*Aim of the exercise:*
Starting with the first line and ending with the line that holds "PI = math.pi", repeat the material exactly.

***

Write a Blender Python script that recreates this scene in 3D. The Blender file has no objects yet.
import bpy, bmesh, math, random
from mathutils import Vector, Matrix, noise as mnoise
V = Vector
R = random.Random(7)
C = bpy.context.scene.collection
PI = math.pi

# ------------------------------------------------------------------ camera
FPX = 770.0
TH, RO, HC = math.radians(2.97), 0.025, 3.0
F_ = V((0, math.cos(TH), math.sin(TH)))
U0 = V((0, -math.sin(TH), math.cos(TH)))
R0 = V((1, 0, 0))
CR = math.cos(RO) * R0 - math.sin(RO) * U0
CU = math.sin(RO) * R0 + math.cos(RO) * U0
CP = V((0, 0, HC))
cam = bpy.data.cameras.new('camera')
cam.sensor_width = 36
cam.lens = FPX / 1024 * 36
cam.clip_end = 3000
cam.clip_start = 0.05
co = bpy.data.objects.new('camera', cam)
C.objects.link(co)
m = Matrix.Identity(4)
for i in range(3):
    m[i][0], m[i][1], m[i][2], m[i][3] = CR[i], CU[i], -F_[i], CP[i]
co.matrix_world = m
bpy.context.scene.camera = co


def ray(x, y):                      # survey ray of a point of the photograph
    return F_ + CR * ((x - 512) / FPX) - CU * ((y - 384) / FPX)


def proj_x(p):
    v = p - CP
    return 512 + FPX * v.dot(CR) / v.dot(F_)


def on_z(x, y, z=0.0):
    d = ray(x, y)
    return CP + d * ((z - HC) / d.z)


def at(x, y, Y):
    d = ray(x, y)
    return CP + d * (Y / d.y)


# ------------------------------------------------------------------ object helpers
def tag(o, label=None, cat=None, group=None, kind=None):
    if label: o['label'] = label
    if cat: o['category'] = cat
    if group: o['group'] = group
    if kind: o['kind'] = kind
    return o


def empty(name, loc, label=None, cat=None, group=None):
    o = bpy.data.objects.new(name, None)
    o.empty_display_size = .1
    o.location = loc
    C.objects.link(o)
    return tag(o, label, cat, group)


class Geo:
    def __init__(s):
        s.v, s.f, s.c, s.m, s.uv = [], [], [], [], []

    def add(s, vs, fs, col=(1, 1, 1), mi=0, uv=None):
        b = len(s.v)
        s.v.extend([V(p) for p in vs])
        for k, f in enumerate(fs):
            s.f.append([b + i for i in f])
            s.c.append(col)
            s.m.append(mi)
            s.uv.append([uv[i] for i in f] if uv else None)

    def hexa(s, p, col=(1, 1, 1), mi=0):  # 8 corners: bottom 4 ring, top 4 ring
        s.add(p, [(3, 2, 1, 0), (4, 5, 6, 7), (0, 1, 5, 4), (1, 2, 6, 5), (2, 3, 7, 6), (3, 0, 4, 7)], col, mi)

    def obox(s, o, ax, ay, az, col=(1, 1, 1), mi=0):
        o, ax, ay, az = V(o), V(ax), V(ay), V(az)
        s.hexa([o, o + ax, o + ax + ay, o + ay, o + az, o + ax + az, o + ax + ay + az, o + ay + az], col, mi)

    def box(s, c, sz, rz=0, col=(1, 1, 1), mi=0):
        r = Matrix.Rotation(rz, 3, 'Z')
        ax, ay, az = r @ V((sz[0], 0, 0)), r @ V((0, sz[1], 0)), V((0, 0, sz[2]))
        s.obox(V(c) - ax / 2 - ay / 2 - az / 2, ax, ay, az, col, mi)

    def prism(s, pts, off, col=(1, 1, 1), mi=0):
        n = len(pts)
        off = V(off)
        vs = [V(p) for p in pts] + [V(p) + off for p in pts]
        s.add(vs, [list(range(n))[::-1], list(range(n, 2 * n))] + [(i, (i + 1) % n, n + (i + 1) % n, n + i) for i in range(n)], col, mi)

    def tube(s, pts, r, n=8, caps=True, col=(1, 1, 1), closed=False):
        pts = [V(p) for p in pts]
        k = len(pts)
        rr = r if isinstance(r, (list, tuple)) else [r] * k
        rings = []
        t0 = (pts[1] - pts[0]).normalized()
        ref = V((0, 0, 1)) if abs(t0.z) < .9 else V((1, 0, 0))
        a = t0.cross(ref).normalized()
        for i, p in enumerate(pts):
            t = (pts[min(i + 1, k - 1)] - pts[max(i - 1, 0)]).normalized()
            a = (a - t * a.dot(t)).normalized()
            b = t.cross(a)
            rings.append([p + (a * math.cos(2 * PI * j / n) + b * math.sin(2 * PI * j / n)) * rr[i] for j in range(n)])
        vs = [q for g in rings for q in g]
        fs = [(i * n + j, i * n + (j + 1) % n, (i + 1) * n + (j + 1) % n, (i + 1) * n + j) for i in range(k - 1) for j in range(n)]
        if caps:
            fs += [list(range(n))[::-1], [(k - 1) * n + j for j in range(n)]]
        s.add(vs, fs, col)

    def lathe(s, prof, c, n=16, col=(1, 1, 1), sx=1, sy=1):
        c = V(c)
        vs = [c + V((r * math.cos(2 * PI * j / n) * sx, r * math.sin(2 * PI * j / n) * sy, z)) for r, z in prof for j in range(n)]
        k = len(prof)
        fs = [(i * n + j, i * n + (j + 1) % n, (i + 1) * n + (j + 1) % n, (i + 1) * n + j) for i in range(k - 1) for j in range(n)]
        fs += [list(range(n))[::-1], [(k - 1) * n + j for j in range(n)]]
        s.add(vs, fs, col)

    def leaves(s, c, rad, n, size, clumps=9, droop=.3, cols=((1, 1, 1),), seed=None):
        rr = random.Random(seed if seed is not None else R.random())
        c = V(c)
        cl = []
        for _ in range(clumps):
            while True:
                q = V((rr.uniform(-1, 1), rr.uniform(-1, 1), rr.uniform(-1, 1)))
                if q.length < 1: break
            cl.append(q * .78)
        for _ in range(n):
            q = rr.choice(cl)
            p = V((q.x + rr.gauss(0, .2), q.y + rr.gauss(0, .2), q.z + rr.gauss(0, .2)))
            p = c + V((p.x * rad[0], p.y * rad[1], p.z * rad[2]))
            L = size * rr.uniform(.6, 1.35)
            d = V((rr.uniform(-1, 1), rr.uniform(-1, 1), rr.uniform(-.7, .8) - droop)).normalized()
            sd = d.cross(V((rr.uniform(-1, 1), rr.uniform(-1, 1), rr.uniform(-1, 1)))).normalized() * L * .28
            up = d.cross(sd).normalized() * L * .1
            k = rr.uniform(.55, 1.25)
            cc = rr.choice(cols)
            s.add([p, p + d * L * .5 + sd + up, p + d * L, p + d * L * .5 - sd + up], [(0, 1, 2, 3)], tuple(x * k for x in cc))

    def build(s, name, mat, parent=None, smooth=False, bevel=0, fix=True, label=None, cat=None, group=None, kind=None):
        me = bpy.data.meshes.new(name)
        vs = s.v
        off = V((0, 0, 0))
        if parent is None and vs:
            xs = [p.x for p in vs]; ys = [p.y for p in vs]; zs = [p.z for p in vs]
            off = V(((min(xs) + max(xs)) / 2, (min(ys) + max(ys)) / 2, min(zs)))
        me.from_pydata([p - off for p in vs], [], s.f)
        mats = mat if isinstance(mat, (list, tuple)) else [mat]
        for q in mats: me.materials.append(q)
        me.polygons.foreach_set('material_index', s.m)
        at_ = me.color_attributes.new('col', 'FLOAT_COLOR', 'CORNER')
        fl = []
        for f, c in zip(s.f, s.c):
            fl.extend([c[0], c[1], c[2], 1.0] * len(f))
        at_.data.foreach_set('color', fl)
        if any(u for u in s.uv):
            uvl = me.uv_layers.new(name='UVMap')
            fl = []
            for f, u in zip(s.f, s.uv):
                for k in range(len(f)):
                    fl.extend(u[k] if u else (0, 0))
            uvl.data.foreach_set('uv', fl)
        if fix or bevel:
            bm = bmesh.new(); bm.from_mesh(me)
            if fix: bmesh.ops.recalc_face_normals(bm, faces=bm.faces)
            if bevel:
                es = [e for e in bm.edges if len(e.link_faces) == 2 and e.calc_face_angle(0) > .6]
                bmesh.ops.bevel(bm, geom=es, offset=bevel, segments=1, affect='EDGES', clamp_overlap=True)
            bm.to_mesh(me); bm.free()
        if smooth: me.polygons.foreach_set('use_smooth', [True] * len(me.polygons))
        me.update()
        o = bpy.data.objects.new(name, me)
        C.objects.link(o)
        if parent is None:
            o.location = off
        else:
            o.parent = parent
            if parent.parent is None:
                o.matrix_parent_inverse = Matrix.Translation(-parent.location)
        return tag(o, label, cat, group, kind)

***

*Full response:*
Write a Blender Python script that recreates this scene in 3D. The Blender file has no objects yet.
import bpy, bmesh, math, random
from mathutils import Vector, Matrix, noise as mnoise
V = Vector
R = random.Random(7)
C = bpy.context.scene.collection
PI = math.pi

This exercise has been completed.